**Direction**
Copy each line holding the string "Blender".

**Supplied records**

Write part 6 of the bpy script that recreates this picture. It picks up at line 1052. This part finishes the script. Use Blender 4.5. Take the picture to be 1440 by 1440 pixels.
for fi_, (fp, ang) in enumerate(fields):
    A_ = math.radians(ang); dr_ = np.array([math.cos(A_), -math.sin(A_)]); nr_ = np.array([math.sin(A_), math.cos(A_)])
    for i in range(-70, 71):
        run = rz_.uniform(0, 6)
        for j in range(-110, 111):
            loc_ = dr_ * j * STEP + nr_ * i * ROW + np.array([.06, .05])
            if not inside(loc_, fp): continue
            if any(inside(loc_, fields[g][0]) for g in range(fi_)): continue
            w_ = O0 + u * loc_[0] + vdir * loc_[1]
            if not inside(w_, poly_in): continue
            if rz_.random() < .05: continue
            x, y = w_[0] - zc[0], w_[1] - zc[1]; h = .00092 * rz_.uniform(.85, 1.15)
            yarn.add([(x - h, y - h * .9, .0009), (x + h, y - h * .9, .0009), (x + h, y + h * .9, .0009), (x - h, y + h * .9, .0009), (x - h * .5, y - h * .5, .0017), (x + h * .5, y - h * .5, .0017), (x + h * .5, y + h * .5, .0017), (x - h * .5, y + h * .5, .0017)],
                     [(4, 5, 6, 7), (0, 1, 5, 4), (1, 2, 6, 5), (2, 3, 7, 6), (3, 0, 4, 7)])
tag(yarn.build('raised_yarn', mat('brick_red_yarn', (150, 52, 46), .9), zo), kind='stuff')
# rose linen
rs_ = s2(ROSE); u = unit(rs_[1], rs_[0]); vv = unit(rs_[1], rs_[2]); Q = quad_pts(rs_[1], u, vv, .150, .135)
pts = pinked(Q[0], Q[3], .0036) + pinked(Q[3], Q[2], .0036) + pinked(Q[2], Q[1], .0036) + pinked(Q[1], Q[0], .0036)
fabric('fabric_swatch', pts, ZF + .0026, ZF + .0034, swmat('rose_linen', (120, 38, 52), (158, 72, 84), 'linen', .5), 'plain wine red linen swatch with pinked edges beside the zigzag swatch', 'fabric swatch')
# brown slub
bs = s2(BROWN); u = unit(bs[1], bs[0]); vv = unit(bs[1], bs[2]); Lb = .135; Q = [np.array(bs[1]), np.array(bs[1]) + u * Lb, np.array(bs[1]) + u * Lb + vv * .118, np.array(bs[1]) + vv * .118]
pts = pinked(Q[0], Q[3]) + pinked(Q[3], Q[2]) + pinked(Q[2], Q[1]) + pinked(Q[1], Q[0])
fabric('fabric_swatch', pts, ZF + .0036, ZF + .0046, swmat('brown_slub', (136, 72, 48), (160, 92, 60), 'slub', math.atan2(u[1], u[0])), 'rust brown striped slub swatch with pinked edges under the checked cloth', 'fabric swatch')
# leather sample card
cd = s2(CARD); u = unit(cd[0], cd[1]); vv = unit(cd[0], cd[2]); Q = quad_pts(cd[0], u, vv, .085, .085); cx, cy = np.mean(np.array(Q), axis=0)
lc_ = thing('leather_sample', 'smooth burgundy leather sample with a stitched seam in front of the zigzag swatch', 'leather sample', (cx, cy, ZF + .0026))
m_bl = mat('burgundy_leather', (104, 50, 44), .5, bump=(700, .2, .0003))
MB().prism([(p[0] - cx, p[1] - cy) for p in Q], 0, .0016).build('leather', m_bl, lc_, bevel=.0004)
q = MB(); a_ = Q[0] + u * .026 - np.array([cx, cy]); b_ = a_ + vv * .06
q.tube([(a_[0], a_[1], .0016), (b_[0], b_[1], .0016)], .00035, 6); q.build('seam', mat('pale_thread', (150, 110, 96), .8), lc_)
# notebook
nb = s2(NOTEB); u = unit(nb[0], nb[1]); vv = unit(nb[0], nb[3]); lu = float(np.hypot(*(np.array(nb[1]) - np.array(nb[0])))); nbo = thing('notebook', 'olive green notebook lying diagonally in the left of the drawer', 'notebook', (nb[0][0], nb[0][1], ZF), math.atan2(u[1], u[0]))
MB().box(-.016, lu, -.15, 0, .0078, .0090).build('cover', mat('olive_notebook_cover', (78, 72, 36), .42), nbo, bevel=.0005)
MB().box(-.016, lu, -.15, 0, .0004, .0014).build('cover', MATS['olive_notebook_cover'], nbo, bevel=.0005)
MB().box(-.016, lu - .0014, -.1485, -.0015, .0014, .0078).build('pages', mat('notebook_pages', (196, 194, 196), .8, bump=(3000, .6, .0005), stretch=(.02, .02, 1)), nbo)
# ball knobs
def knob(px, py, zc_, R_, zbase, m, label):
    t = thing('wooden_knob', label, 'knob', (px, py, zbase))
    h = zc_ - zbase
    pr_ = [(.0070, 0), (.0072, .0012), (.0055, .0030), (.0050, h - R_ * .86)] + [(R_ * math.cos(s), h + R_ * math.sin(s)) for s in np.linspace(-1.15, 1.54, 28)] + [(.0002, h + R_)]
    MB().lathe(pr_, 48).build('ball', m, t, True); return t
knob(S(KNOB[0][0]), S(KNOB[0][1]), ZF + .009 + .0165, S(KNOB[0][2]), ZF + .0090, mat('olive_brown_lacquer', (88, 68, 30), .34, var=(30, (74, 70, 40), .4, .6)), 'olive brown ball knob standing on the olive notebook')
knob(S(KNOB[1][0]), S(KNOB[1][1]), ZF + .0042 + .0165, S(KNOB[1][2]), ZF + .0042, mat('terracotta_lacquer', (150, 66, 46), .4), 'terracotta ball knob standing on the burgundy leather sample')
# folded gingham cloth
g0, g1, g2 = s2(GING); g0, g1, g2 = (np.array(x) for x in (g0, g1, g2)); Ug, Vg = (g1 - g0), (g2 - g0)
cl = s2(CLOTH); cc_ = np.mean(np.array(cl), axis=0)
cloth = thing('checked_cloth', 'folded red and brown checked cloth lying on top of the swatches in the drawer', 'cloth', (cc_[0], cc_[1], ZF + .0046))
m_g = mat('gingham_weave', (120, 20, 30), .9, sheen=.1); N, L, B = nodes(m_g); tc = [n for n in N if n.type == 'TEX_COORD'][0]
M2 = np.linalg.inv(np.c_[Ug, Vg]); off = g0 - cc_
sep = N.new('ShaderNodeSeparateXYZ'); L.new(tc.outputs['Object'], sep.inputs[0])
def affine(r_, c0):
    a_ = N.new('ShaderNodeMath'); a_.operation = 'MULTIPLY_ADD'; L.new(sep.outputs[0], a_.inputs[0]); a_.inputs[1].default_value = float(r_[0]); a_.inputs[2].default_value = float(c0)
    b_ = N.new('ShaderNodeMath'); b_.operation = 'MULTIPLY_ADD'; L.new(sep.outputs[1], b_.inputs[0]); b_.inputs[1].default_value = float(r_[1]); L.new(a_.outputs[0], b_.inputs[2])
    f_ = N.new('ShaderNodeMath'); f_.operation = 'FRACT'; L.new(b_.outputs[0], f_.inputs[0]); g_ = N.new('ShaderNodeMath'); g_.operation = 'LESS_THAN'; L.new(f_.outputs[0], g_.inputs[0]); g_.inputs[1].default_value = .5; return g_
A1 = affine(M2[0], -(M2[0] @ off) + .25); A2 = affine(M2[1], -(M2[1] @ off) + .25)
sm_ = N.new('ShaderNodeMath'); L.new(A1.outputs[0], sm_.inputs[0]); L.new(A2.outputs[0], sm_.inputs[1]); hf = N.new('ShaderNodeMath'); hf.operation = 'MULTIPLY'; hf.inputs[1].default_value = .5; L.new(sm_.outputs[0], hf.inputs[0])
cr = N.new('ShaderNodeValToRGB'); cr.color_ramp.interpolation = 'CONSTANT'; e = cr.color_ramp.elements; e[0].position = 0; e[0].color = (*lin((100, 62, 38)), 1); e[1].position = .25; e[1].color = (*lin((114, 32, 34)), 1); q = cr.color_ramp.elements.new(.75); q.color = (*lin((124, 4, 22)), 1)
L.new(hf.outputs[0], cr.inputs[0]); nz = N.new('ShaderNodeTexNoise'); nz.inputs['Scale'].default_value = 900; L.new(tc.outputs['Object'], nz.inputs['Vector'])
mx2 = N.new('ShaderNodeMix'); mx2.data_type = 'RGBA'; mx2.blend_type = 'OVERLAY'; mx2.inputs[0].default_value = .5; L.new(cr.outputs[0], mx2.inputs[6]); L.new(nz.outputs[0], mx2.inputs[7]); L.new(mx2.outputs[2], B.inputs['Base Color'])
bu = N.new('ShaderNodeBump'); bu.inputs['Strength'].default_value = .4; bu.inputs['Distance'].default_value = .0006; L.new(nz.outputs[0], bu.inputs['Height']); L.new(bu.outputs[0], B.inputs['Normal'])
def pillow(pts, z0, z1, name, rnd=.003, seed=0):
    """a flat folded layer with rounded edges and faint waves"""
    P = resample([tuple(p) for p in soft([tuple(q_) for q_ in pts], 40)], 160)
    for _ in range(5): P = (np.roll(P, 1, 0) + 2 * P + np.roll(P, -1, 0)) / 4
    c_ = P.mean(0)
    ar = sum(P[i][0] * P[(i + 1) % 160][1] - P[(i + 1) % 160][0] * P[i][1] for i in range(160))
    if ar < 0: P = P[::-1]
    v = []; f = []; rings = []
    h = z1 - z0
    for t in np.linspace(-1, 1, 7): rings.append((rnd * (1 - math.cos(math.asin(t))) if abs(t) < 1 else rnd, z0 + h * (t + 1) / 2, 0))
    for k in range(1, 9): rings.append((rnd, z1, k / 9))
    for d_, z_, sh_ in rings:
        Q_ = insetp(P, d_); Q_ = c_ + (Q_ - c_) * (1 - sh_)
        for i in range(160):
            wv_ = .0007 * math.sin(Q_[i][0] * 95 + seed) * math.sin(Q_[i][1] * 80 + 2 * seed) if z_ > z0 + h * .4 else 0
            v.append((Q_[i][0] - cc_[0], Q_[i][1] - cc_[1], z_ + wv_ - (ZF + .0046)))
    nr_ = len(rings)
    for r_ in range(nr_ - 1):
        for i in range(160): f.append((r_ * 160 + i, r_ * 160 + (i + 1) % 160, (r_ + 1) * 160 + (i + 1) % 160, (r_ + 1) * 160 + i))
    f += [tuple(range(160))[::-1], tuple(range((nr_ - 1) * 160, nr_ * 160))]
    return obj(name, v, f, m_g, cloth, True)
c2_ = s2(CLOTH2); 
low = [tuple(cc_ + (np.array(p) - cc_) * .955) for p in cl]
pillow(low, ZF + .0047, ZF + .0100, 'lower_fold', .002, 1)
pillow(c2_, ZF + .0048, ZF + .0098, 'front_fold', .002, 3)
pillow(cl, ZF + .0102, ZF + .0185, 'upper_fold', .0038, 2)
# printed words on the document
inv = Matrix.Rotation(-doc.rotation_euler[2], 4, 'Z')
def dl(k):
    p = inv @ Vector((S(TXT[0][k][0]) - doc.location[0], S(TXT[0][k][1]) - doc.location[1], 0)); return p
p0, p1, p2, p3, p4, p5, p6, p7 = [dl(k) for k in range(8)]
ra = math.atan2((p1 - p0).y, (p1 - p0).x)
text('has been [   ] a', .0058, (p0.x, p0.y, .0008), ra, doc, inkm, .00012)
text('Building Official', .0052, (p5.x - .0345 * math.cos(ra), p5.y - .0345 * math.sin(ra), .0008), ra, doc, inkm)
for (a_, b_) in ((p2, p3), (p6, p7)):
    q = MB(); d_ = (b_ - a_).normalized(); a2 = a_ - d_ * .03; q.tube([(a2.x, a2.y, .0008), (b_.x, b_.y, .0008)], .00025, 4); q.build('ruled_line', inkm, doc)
* * *
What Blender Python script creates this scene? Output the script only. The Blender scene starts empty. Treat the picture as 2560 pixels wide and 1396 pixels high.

**Solution to the exercise**
Write part 6 of the bpy script that recreates this picture. It picks up at line 1052. This part finishes the script. Use Blender 4.5. Take the picture to be 1440 by 1440 pixels.
What Blender Python script creates this scene? Output the script only. The Blender scene starts empty. Treat the picture as 2560 pixels wide and 1396 pixels high.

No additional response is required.